TÉMOIGNAGES DES TITULAIRES VOULANT RENTRER AU PAYS

A l’instar des stagiaires et néo-titulaires , les titulaires déjà en exil depuis de nombreuses années vivent également une souffrance criante . Nous avons accepté de partir, sous prétexte que :

1. Il n’existe pas de besoins : pourtant nous sommes révoltés d’entendre que des classes restent parfois sans professeurs plusieurs mois avant que le Rectorat n’envoie des remplaçants qu’il maintient dans la précarité.

2.Le concours est national . La Martinique n’est-elle donc pas un département faisant partie de la France ? N’est-elle pas une académie de choix au même titre que les autres académies ? Pourquoi les originaires d’outre-mer ne peuvent pas rentrer chez eux au bout de quelques années de services tout comme c’est possible pour les titulaires de l’hexagone qui souhaitent rentrer dans leur région d’origine ?

Combien de temps allons-nous être la main d’œuvre sacrifiée pour le bénéfice des académies de la métropole ?
Car oui il s’agit bien d’un sacrifice, compte tenu de la rupture géographique, familiale et culturelle. Dans la plupart des cas, même après 4 , 8 ou 10 ans de services dans l’hexagone nos demandes de mutation et de recours sont systématiquement refusées.

Les titulaires mutés de force sont en souffrance. La souffrance dont je vous parle est celle de personnes qui font le sacrifice de ne pouvoir être entourés de leur proches, séparés de leurs aînés qui vieillissent seuls.

Les dégâts pour chacun sont lourds de conséquences :fragilités financières (multiples traversées outre Atlantique, double
loyer ), exaspération, dépression, démissions, et parfois suicide.
Car oui à plus de 6000km nous ne pouvons être proche de notre famille, passons les fêtes de fin de l’année seuls, alors que les collègues prennent un train pour rejoindre leur famille en régions.
Des familles sont séparées sans garantie d’être un jour réunis . Des enfants privés de l’un de leurs parents .

Certains renoncent à fonder une famille , construire des projets
compte tenu du déracinement que nous vivons, et d’ailleurs que bon nombre de nos parents ont vécu via le programme du « Bureau pour le développement des migrations dans les départements d’outre-mer vers la métropole » (BUMIDOM).
Alors donc, il s’agit véritablement d’un cri de détresse pour faire respecter le droit de travailler au pays, de pouvoir contribuer à la construction de la jeunesse martiniquaise qui est notre avenir. D’autant plus qu’il existe des besoins réels qui nous permettrait de rentrer. Mais chaque année c’est le jeu du chat et de la souris. Le
Ministère déclare que l’Académie de Martinique n’a pas de besoin et l’Académie de Martinique de son côté évoque que c’est le ministère qui prend la décision finale .

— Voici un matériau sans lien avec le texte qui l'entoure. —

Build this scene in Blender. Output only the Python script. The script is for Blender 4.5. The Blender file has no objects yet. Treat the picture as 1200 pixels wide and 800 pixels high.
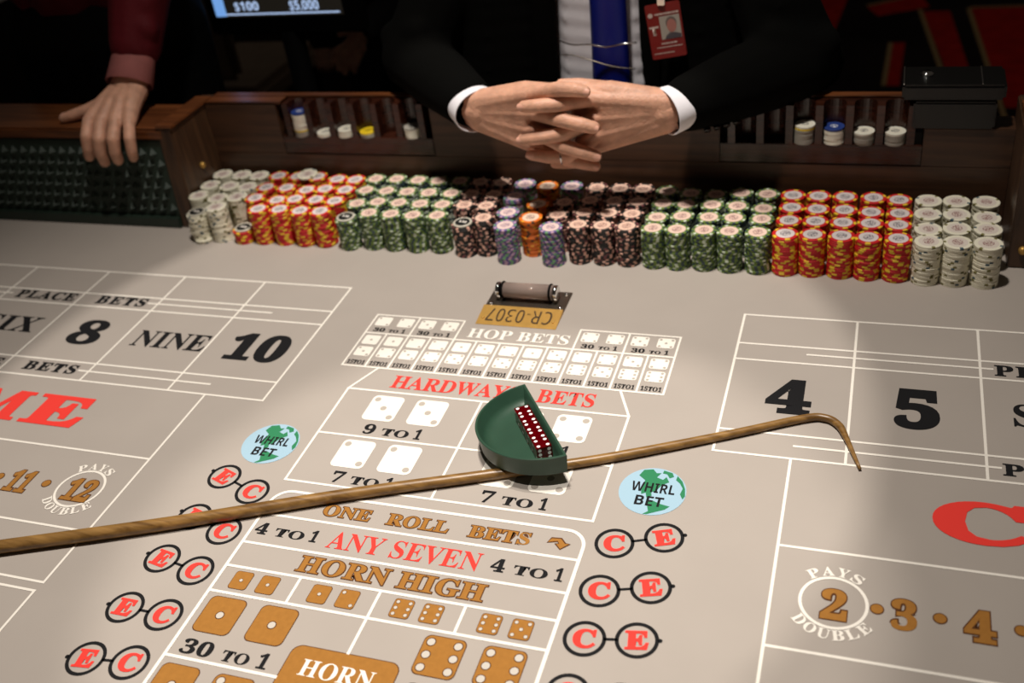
import bpy, bmesh, math, random
from math import pi, sin, cos, radians, sqrt, atan2
from mathutils import Matrix, Vector
random.seed(7)
sc = bpy.context.scene
C = sc.collection

# ------------------------------------------------------------------ camera
cd = bpy.data.cameras.new('camera')
cam = bpy.data.objects.new('camera', cd)
C.objects.link(cam)
cam.matrix_world = Matrix(((0.94421934, -0.07668524, 0.32026429, 0.487635),
                           (0.30394073, 0.57728615, -0.75786591, 0.0),
                           (-0.12676701, 0.81293301, 0.56839251, 0.87),
                           (0, 0, 0, 1)))
cd.sensor_fit = 'HORIZONTAL'
cd.sensor_width = 36.0
cd.lens = 36.14
cd.clip_start = 0.02
cd.dof.use_dof = True
cd.dof.focus_distance = 1.27
cd.dof.aperture_fstop = 3.5
sc.camera = cam

# ------------------------------------------------------------------ world, lights, exposure
w = bpy.data.worlds.new('world')
sc.world = w
w.use_nodes = True
w.node_tree.nodes['Background'].inputs[0].default_value = (1.0, 0.82, 0.66, 1)
w.node_tree.nodes['Background'].inputs[1].default_value = 0.024


def lamp(name, kind, loc, target, energy, col, **kw):
    l = bpy.data.lights.new(name, kind)
    l.energy = energy
    l.color = col
    for k, v in kw.items():
        setattr(l, k, v)
    o = bpy.data.objects.new(name, l)
    C.objects.link(o)
    o.location = loc
    d = Vector(target) - Vector(loc)
    o.rotation_euler = d.to_track_quat('-Z', 'Y').to_euler()
    return o


WARM = (1.0, 0.915, 0.83)
# ceiling downlights over the pit (out of frame, above the table)
lamp('ceiling_spot_table', 'SPOT', (0.12, 0.55, 2.3), (0.09, 0.73, 0), 100, WARM, spot_size=2 * math.atan(0.49 / 2.3), spot_blend=0.35, shadow_soft_size=0.015)
lamp('ceiling_spot_bank', 'SPOT', (0.02, 1.30, 2.4), (-0.13, 1.02, 0), 108, WARM, spot_size=2 * math.atan(0.66 / 2.42), spot_blend=0.03, shadow_soft_size=0.025)
lamp('ceiling_spot_wide', 'SPOT', (0.05, 1.08, 2.5), (-0.05, 0.92, 0), 188, WARM, spot_size=1.16, spot_blend=0.95, shadow_soft_size=0.07)
lamp('ceiling_spot_aisle', 'SPOT', (1.3, 4.0, 2.6), (1.0, 4.3, -0.72), 38, WARM, spot_size=1.6, spot_blend=0.8, shadow_soft_size=0.1)

sc.view_settings.view_transform = 'Standard'
sc.view_settings.look = 'None'
sc.view_settings.gamma = 1
sc.view_settings.use_curve_mapping = False
sc.view_settings.exposure = 0.0

# ------------------------------------------------------------------ materials


def srgb(r, g, b):
    f = lambda c: (c / 255) / 12.92 if c / 255 < 0.04045 else ((c / 255 + 0.055) / 1.055) ** 2.4
    return (f(r), f(g), f(b), 1)


MATS = {}


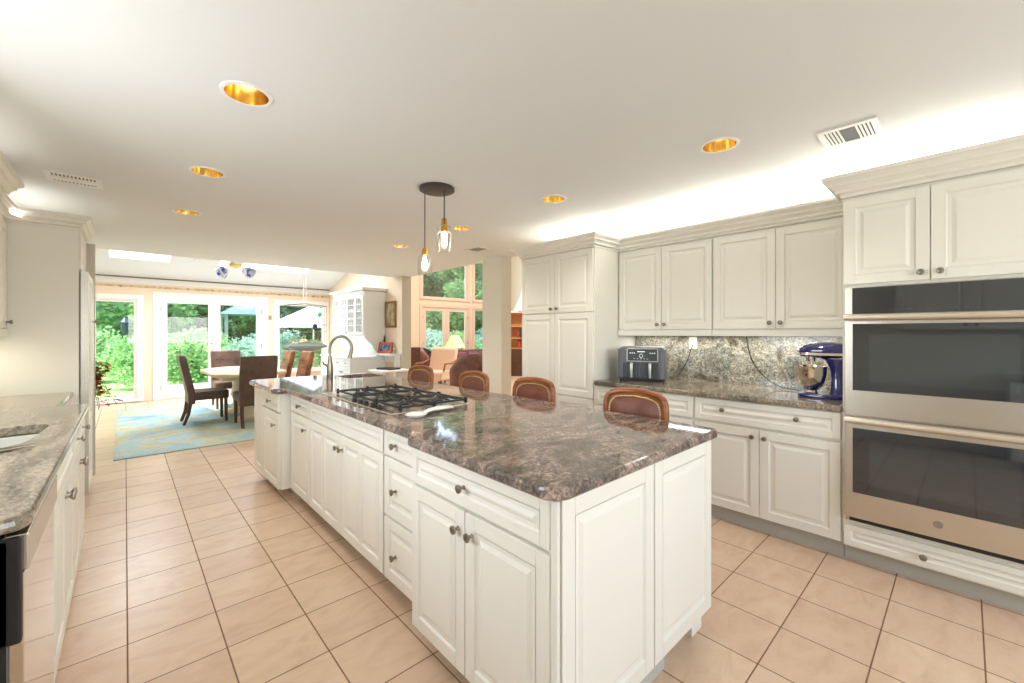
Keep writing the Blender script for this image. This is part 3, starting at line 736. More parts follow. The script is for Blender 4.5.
band = [(x, y) for x, y in bd] + [(x, -y) for x, y in reversed(bd)]
MB().prism(band, .284, .300).build('trim_band', CHROME, hd, smooth=True)
MB().lathe([(.018, 0), (.018, .01), (.012, .014)], 14, TR(.196, 0, .318, ry=rad(90))).build('attachment_hub', CHROME, hd, smooth=True)
MB().lathe([(.034, 0), (.036, .03), (.030, .032)], 18, TR(.115, 0, .243)).build('beater_hub', CHROME, hd, smooth=True)
MB().lathe([(.006, 0), (.006, .10)], 8, TR(.115, 0, .15)).build('beater_shaft', CHROME, hd, smooth=True)
bw = MB().lathe([(.045, 0), (.05, .003), (.046, .018), (.052, .026), (.078, .045), (.098, .080), (.107, .125), (.110, .178), (.113, .182), (.107, .180), (.103, .125), (.094, .082), (.074, .05), (.04, .034), (.001, .032)], 32, TR(.115, 0, .028), cap=False).build('bowl', CHROME, mx, smooth=True)
MB().tube([(.115 - .0, -.108, .19), (.115, -.15, .18), (.115, -.155, .13), (.115, -.115, .105)], .006, 8).build('bowl_handle', CHROME, bw, smooth=True)
MB().lathe([(.009, 0), (.011, .008), (.006, .016)], 10, TR(-.02, -.051, .215, rx=rad(90))).build('speed_knob', SILV, mx, smooth=True)

mx.scale = (.86, .95, 1.0)
# ---------------- left run
CX0 = -.85
tag(slab(rounded([(-.848, 1.56, 0), (-.172, 1.56, .05), (-.168, 3.76, .02), (-.30, 3.765, 0), (-.285, 4.595, 0), (-.848, 4.595, 0)], 6), .876, .915, PR(.876, .915),
    [rounded([(-.72, 2.45, .12), (-.30, 2.50, .16), (-.26, 3.08, .10), (-.72, 3.02, .12)], 6)]).build('sink_countertop', GR_L), 'beige-brown granite countertop on the left with the curved sink cut-out', 'countertop')
s2 = basin('undermount_sink', rounded([(-.72, 2.45, .12), (-.30, 2.50, .16), (-.26, 3.08, .10), (-.72, 3.02, .12)], 6), .876, .18, mat('cream_enamel_sink', (122, 122, 86), .3), 'cream undermount sink in the left countertop')
MB().lathe([(.04, 0), (.036, .003), (.02, .004)], 16, TR(-.5, 2.78, .697)).build('drain', CHROME, s2)
G = 'base cabinets on the left sink side'
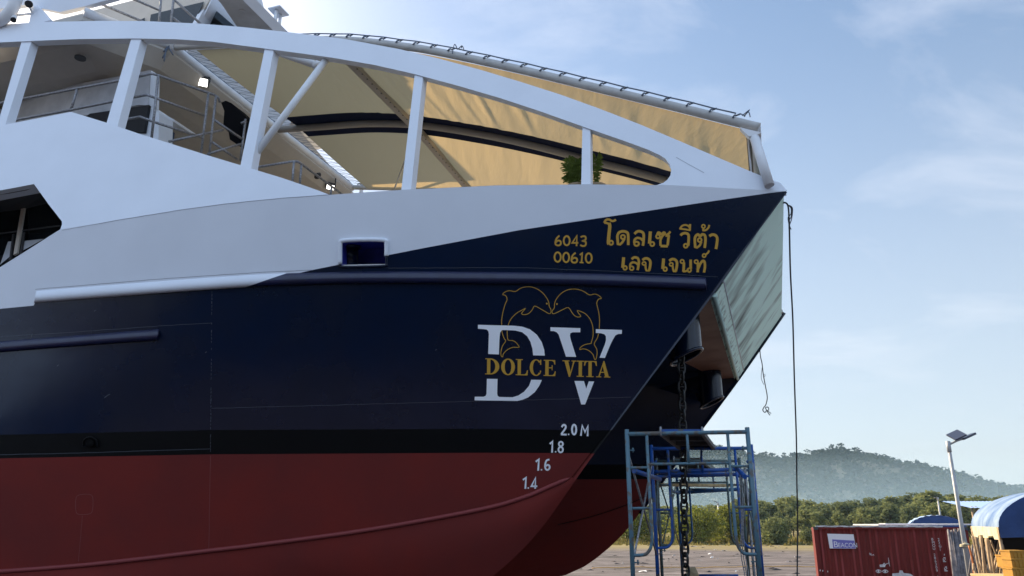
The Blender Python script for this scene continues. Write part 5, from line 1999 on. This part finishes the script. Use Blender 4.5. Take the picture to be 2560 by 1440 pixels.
# loose cords on the right legs
for k in range(3):
    cd = MB()
    x = 1866 - k * 5
    cd.tube(spline([at_Y(x - 6, 1175, 9.0), at_Y(x - 5, 1240, 9.0), at_Y(x - 8 + k * 3, 1310, 9.0), at_Y(x - 4, 1380, 9.0), at_Y(x + 6, 1440, 9.0), at_Y(x + 5, 1470, 9.0)], 5), .006, 5)
    cd.build('tie_cord', 'galv', scaf)
cd = MB()
cd.tube([at_Y(1862, 1170, 10.4), at_Y(1886, 1440, 10.4), at_Y(1890, 1480, 10.4)], .018, 7)
cd.build('tie_cord', 'galv', scaf)


def plank_board(name, k, u0, u1, label, m_, group=None, dz=0.03, clip=1.0):
    x0, x1, y0, y1, *_ = FR[k]; X0, X1, Y0, Y1, *_ = FR[k + 1]
    za, zb_ = ztops[k] + dz, ztops[k + 1] + dz
    a0 = Vector((x0 + (x1 - x0) * u0, y0, za)); a1 = Vector((x0 + (x1 - x0) * u1, y0, za))
    b0 = Vector((X0 + (X1 - X0) * u0, Y0, zb_)); b1 = Vector((X0 + (X1 - X0) * u1, Y0, zb_))
    w_ = (a1 - a0)
    b1 = b0 + w_
    mb = MB()
    root = thing(name, (a0 + b1) / 2 - ZZ * .03, label, 'scaffold board', group)
    mb.prism([a0, a1, b1, b0], ZZ * 0.02)
    mb.build('deck', m_, root)
    fr = MB()
    for p, q in ((a0, b0), (a1, b1)):
        fr.bar(p - ZZ * .02, q - ZZ * .02, .035, .05)
    for f in (.0, .33, .66, 1.0):
        fr.bar(a0.lerp(b0, f) - ZZ * .02, a1.lerp(b1, f) - ZZ * .02, .03, .04)
    fr.build('side_rail', 'board_steel' if k == 0 else 'scaf_grey', root)
    if k == 0:
        fe = MB(); fe.bar(a0 - ZZ * .012 - Vector((0, .02, 0)), a1 - ZZ * .012 - Vector((0, .02, 0)), .03, .05); fe.build('end_rail', 'scaf_blue', root)
    hk = MB()
    for p, q in ((a0, b0), (a1, b1)):
        d = (q - p).normalized()
        hk.tube(spline([p + d * .03 + ZZ * .01, p - d * .02 + ZZ * .035, p - d * .045, p - d * .03 - ZZ * .05], 4), .010, 6)
    hk.build('hook', 'galv', root)


plank_board('scaffold_board', 0, 0.29, 0.64, 'dark steel board hooked on the top of the front scaffold frame', 'board_steel')
plank_board('scaffold_board', 2, 0.22, 0.55, 'small grey board hooked on the rear scaffold frames behind the chain', 'board_steel')
pk = MB(); pk.bar(at_Y(1638, 1212, 12.0), at_Y(1822, 1214, 12.6), .25, .035); tag(pk.build('plank', 'wood'), 'grey wooden plank lying level across the rear scaffold', 'plank')
pk = MB()
pk.prism([at_Y(1714, 1418, 12.4), at_Y(1738, 1417.5, 12.4), at_Y(1750, 1442, 11.4), at_Y(1716, 1452, 11.4)], ZZ * -.04)
tag(pk.build('plank', 'wood'), 'pale yellow plank end beside the chain at the bottom of the scaffold', 'plank')
gt = MB(); gt.tube([at_Y(1748, 1440, 11.35), at_Y(1845, 1440, 11.35)], .024, 8); gt.build('guard_tube', 'scaf_blue', scaf)

# ================================================================== YARD: container, shelters, lamps
CL, CRt = at_Y(2033, 1440, 30.2), at_Y(2421, 1440, 28.6)
p0 = Vector((at_Y(2033, 1316, 30.2).x, 30.2, 0)); p1 = Vector((at_Y(2418, 1322, 28.6).x, 28.6, 0))
CU = (p1 - p0).normalized(); CLEN = (p1 - p0).length
CV = Vector((-CU.y, CU.x, 0))
CH_ = 2.56
cont = thing('shipping_container', p0.lerp(p1, .5), 'weathered dark red shipping container with purple and white sign', 'container')
CP = lambda u, z, o=0.0: p0 + CU * u + ZZ * z - CV * o
sd = MB()
cor = []
u = 0.10; i = 0
while u < CLEN - 0.10:
    for du, dep in ((0.0, 0), (0.07, 0), (0.105, .036), (0.175, .036), (.21, 0)):
        cor.append((u + du, dep))
    u += 0.21
cor = [c for c in cor if c[0] < CLEN - .08]
sd.grid([[CP(u, z, -.03 - (.036 - dep) * 0) + CV * (.036 - dep) for u, dep in cor] for z in (.12, .9, 1.7, CH_ - .08)], mf=lambda i, j: 1 if (j % 5 == 2 and (j // 5) % 3 != 1) else 0)
sd.build('side_panel', ['container_red', 'container_faded'], cont)
fr = MB()
fr.box(CP(CLEN / 2, CH_ - .04), CU * CLEN / 2, CV * .03, ZZ * .04); fr.box(CP(CLEN / 2, .06), CU * CLEN / 2, CV * .03, ZZ * .06)
for u in (.06, CLEN - .06):
    fr.box(CP(u, CH_ / 2), CU * .06, CV * .045, ZZ * (CH_ / 2 - .01))
for u in (.08, CLEN - .08):
    fr.box(CP(u, CH_ - .045, .02), CU * .085, CV * .05, ZZ * .055, 1)
fr.build('frame', ['container_red', 'dark_grey'], cont)
bd = MB()
bd.box(CP(CLEN / 2, CH_ / 2) + CV * 1.25, CU * (CLEN / 2 - .02), CV * 1.17, ZZ * (CH_ / 2 - .03)); bd.build('body', 'container_red', cont)
rl = MB()
for i in range(26):
    u = .2 + i * (CLEN - 1.1) / 25
    rl.box(CP(u, CH_ + .02 + .008 * math.sin(i * 1.7)), CU * .12, CV * .05, ZZ * .022)
rl.build('roof_edge', 'container_white', cont)


def text_obj(s, size, origin, xdir, ydir, mt, name, parent, sx=1.0):
    cu = bpy.data.curves.new('txt', 'FONT'); cu.body = s; cu.size = size; cu.fill_mode = 'FRONT'
    t = bpy.data.objects.new('txt', cu); COL.objects.link(t)
    dg = bpy.context.evaluated_depsgraph_get(); dg.update()
    me = t.evaluated_get(dg).to_mesh()
    mb = MB()
    mb.add([origin + xdir * v.co.x * sx + ydir * v.co.y for v in me.vertices], [list(p.vertices) for p in me.polygons])
    t.evaluated_get(dg).to_mesh_clear()
    bpy.data.objects.remove(t); bpy.data.curves.remove(cu)
    return mb


uw = CLEN / 388.0                  # metres per reference pixel along the side
sg = MB()
sg.prism([CP((2068 - 2033) * uw, CH_ - .24, .042), CP((2136 - 2033) * uw, CH_ - .26, .042), CP((2138 - 2033) * uw, CH_ - .76, .042), CP((2070 - 2033) * uw, CH_ - .76, .042)], -CV * .006)
sgo = sg.build('sign_plate', 'sign_white', cont)
sg = MB()
sg.prism([CP((2079 - 2033) * uw, CH_ - .44, .05), CP((2136 - 2033) * uw, CH_ - .48, .05), CP((2137 - 2033) * uw, CH_ - .75, .05), CP((2079 - 2033) * uw, CH_ - .75, .05)], -CV * .003)
sg.build('sign_band', 'sign_purple', sgo)
mb = text_obj('B', .30, CP((2080.5 - 2033) * uw, CH_ - .715, .058), CU, ZZ, None, None, None)
mb2 = text_obj('EACON', .222, CP((2092.5 - 2033) * uw, CH_ - .715, .058), CU, ZZ, None, None, None, .86)
mb.add(mb2.v, mb2.f)
mb.build('sign_lettering', 'sign_white', sgo)
tx_ = MB()
for i, c_ in enumerate('BMOU 286309 1'):
    if c_ != ' ':
        q_ = text_obj(c_, .125, CP((2331 - 2033) * uw - .02, CH_ - .46 - i * .105, .045), CU, ZZ, None, None, None); tx_.add(q_.v, q_.f)
for i, c_ in enumerate('22G1'):
    q_ = text_obj(c_, .125, CP((2346.5 - 2033) * uw - .02, CH_ - .46 - i * .115, .045), CU, ZZ, None, None, None); tx_.add(q_.v, q_.f)
for (z0, z1__) in ((1.02, 1.19), (1.33, 1.48)):
    for r_ in range(4):
        for c_ in range(3):
            if (r_ * 5 + c_ * 3) % 4:
                a_ = CP((2350 - 2033) * uw + c_ * .033, CH_ - z0 - r_ * .042, .045)
                tx_.add([a_, a_ + CU * .028, a_ + CU * .028 - ZZ * .034, a_ - ZZ * .034], [(0, 1, 2, 3)])
tx_.build('code_lettering', 'container_white', cont)
gf = Marks(lambda x, y, o=0.0: CP((x - 2033) * uw, CH_ - (y - 1316) * uw * 1.02, .042 + o), 1, .003)
Zc = lambda pts: [(2020 + x / 6.095 - (y / 6.095 - 26) * .14, 1290 + y / 6.095) for x, y in pts]
gf.fill(Zc([(1135, 748), (1215, 740), (1220, 782), (1140, 785)]))
gf.line(Zc(spline([(1215, 775), (1222, 745), (1205, 722), (1190, 745)], 4)), 1.3); gf.line(Zc(spline([(1225, 750), (1250, 725), (1265, 735), (1275, 700), (1268, 640), (1290, 770)], 4)), 1.3)
for cx in (1120, 1222):
    gf.line(Zc(spline([(cx - 40, 848), (cx, 825), (cx + 42, 850), (cx, 872)], 5, True)), 1.5, True); gf.fill(Zc([(cx - 12, 832), (cx + 12, 832), (cx + 14, 866), (cx - 14, 866)]))
gf.fill(Zc([(1330, 880), (1430, 870), (1440, 830), (1480, 830), (1500, 870), (1600, 880), (1640, 905), (1640, 940), (1330, 940)]))
gf.line(Zc(spline([(975, 565), (990, 600), (1000, 572), (1012, 605), (1040, 590), (1045, 610)], 4)), 1.0)
gf.fill(Zc([(2232, 392), (2258, 390), (2268, 470), (2248, 475)]))
for x, y in ((210, 852), (252, 858), (330, 868), (2105, 580)):
    gf.fill(Zc([(x - 7, y - 12), (x + 7, y - 12), (x + 7, y + 12), (x - 7, y + 12)]))
gf.mb.build('painted_marks', 'container_white', cont)

# sheets lying behind the container top
sh = MB(); q0 = at_Y(2163, 1312, 33.5); q1 = at_Y(2420, 1311, 33.5)
sh.box((q0 + q1) / 2, (q1 - q0) / 2, Vector((0, 1.2, 0)), ZZ * .025)
q0 = at_Y(2205, 1309.5, 34.5); q1 = at_Y(2330, 1310, 34.5)
sh.box((q0 + q1) / 2, (q1 - q0) / 2, Vector((0, .3, 0)), ZZ * .02)
for x in (q0.x + .3, q1.x - .3):
    sh.abox(x - .05, x + .05, 33.2, 33.3, 0, 2.58)
tag(sh.build('flat_roof', 'container_white'), 'low flat metal roof just behind the red container', 'roof')

# bundle of grey sticks leaning at the container's right end
rnd = random.Random(8)
bs = MB()
for i in range(44):
    px = 2371 + rnd.uniform(0, 44)
    top_ = at_Y(px - 2, 1324 + rnd.uniform(-3, 14), 27.9); b_ = at_Y(px + 14 + rnd.uniform(-5, 7), 1440, 27.2)
    d = (b_ - top_).normalized()
    bs.tube([top_, b_, b_ + d * ((0.02 - b_.z) / d.z)], rnd.uniform(.02, .035), 6)
tag(bs.build('stick_bundle', 'bamboo_grey'), 'bundle of grey sticks leaning on the right end of the red container', 'bundle', kind='stuff')

# lamp posts
def lamp_post(Y, pole, arm, head, panel, label, r=.06, dark=False):
    b_ = at_Y(*pole[0], Y); t_ = at_Y(*pole[1], Y)
    root = thing('lamp_post', (b_.x, Y, 0), label, 'lamp post')
    pm = MB(); pm.tube([(t_.x + (b_.x - t_.x) * 0, Y, 0), tuple(t_)], [r * 1.35, r * .85], 12); pm.build('pole', 'lamp_pole', root)
    am_ = MB(); pts = [at_Y(*p, Y - .02 * i) for i, p in enumerate(arm)]; am_.tube(pts, r * .55, 8)
    am_.tube([t_ - ZZ * .25, t_ + ZZ * .12], r * 1.15, 10)
    ao = am_.build('arm', 'lamp_pole' if not dark else 'lamp_dark', root)
    hm = MB(); h0, h1 = at_Y(*head[0], Y), at_Y(*head[1], Y)
    hm.bar(h0, h1, .30, .07); hm.build('lamp_head', 'lamp_dark', root)
    if panel:
        c = (at_Y(*panel[0], Y) + at_Y(*panel[1], Y)) / 2; d = (at_Y(*panel[1], Y) - at_Y(*panel[0], Y)) / 2
        sp2 = MB(); sp2.box(c, d, Vector((.05, .34, .12)), Vector((-.1, -.08, .28)).normalized() * .022)
        so = sp2.build('solar_panel', 'lamp_dark', root)
        sp2 = MB(); sp2.tube([c, at_Y(*panel[2], Y)], .025, 6); sp2.build('panel_stem', 'lamp_pole', so)
    return root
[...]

Voilà ici quelques témoignages concrets de ce nous vivons :
• Amanda et Franck sont tous deux professeurs de mathématiques. Ils ont été mutés en 2012 dans l’Académie de Versailles. Après 10 ans d’enseignement en collège, Franck est muté en Martinique cette année . Amanda n’a pas obtenu de mutation. Ils ont 3 enfants dont un bébé de 1 an.

• Lyvia est professeur de mathématiques et enseigne depuis 2012 en Seine-Saint-Denis en collège . Depuis 10 ans, chaque année elle demande à pouvoir rentrer en Martinique. C’est un refus systématique. Elle a 2 petites filles de 6 et 9 ans.

• Christelle, professeur de SES est dans un état dépressif depuis un 1 an mais n’obtient pas de mutation malgré une carence d’enseignants titulaires dans sa discipline.

• Florence, Céline et Jean-Yves sont professeurs de Lettres-Anglais qui ont été mutés à Amiens Versailles et en Guyane. Ils demandent en vain depuis plus de 4 ans à pouvoir être affectés en Martinique. Ils vivent tous 3 séparés géographiquement de leurs compagnons respectifs.

• Magalie, enseigne le portugais et a été contractuelle pendant 13 ans. Dans sa matière sur 9 enseignants seuls 3 sont titulaires. Pourtant elle est mutée en Île-de-France.

• Je termine par Vanessa. En 2018 son compagnon professeur de structures métalliques est muté en Martinique et elle à Paris. Leurs enfants sont alors âgés de 3 et 6 ans. 4 années plus tard ils vivent encore séparés de 6800 km pour pouvoir effectuer leurs services d’enseignement respectifs. C’est un drame familial.

Il ne s’agit là que de quelques témoignages mais la liste des titulaires mutés de force et privés de ce droit d’un retour au pays natal est encore longue.
Nous remercions le soutien des syndicats , de la population et l’initiative des députés mais la bataille est loin d’être gagnée pour que nous puissions rentrer chez nous et ne pas tomber dans l’oubli.